Capacitors can conduct AC signals while stopping DC voltages.

That is what is happening here.

The AC signal at the collector of the transistor is connected to the emitter of the transistor and this allows some of the output signal to go back to the emitter where the transistor amplifies it and sends a bigger version of it to the output.

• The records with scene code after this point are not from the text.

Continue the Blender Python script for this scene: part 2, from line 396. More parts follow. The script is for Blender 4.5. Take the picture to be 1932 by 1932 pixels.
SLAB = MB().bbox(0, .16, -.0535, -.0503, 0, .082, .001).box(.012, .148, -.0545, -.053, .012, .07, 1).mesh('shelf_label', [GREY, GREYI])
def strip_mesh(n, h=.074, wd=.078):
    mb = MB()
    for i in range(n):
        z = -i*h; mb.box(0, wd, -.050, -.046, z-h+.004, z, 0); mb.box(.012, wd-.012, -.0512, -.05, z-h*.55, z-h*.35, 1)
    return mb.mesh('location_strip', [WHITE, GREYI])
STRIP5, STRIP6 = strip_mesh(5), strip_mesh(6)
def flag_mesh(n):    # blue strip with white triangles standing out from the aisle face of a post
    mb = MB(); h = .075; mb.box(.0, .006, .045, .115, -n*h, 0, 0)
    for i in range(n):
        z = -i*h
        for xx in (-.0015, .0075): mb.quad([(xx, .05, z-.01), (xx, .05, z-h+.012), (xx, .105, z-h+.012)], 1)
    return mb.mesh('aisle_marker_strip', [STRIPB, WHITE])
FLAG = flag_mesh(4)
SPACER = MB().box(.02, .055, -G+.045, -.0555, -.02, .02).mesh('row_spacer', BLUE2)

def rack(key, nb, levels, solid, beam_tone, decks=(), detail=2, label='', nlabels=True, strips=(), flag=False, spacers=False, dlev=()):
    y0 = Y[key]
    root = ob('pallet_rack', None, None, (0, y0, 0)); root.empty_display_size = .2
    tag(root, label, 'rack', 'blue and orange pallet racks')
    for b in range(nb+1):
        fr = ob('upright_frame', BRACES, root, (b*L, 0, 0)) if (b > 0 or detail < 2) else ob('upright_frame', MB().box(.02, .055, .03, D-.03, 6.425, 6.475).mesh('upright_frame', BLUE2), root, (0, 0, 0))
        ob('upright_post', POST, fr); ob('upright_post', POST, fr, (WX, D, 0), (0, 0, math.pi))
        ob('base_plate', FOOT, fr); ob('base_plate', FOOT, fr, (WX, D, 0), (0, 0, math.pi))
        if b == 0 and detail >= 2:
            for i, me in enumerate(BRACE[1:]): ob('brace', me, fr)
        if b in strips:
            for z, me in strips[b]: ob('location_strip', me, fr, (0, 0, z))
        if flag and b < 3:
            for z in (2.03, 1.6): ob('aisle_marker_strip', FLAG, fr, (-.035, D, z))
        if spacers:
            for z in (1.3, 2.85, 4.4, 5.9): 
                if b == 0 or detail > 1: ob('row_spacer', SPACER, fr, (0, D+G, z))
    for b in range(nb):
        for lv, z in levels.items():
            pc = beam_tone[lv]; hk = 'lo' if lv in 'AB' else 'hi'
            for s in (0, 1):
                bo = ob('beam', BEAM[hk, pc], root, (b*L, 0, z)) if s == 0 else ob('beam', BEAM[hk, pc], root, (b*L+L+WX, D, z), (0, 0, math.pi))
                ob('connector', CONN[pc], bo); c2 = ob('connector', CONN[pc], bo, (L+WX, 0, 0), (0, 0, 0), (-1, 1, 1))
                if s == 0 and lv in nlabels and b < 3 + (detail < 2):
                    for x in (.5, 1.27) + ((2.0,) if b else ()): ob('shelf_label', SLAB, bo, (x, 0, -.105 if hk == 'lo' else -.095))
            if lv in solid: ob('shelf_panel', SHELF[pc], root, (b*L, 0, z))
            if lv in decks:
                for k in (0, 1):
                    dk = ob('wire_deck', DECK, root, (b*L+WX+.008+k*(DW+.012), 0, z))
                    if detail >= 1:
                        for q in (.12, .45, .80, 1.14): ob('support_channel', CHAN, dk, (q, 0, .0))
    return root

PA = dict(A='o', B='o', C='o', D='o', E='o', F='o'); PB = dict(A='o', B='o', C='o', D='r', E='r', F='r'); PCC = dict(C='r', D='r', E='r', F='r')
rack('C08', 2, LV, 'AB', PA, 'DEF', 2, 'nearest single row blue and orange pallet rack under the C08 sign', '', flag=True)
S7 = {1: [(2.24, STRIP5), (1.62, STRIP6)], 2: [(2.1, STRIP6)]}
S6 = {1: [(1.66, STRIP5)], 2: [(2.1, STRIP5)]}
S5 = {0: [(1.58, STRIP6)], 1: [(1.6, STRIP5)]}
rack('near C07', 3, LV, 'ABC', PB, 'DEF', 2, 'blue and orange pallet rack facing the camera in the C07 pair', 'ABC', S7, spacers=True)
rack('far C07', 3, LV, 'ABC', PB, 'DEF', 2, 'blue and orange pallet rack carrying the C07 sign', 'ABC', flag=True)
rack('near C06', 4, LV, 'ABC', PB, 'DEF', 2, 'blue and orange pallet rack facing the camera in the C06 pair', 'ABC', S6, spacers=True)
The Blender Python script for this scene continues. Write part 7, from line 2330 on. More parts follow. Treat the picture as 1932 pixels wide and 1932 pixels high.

So, you may be able to see that this sort of behaviour will result in a circuit that generates its own signal by oscillating

 

[metiman]

Knight, I think you understand a lot less than you think you do. That sort of overconfidence will not help you learn. You really should have at least some basic understanding of what capacitors, inductors, and resistors do if you want to understand how an oscillator works. I would recommend the allaboutcircuits website ebook, The Art of Electronics and maybe Practical Electronics for Inventors if you ignore all the example problems. They are wrong in ways that can screw up your understanding of the concepts he explains so well. The explanation for some electronic concepts are pretty good depending on how you feel about water analogies. Someone also recently recommended Electronic Principles by Malvino which looks promising to me. I plan to get myself a copy to check out. For a start try googling for LC or tank circuits. Then look at RLC circuits, which I believed are just a damped version of the same. All practical circuits will have some resistance. So even an LC circuit is really an RLC circuit in real life. A capacitor stores electrical energy. An inductor converts electrical energy to magnetic energy and stores it . When you connect them together in the right way you get a flux that continually converts between electric and magnetic and there's your oscillator. Connect an antenna to it and you will radiate those oscillations out into space as an electromagnetic wave. If you modulate that wave you can transmit information over it. Note that LC circuits are not the only way to generate EM waves. Other methods are used particularly at high frequencies.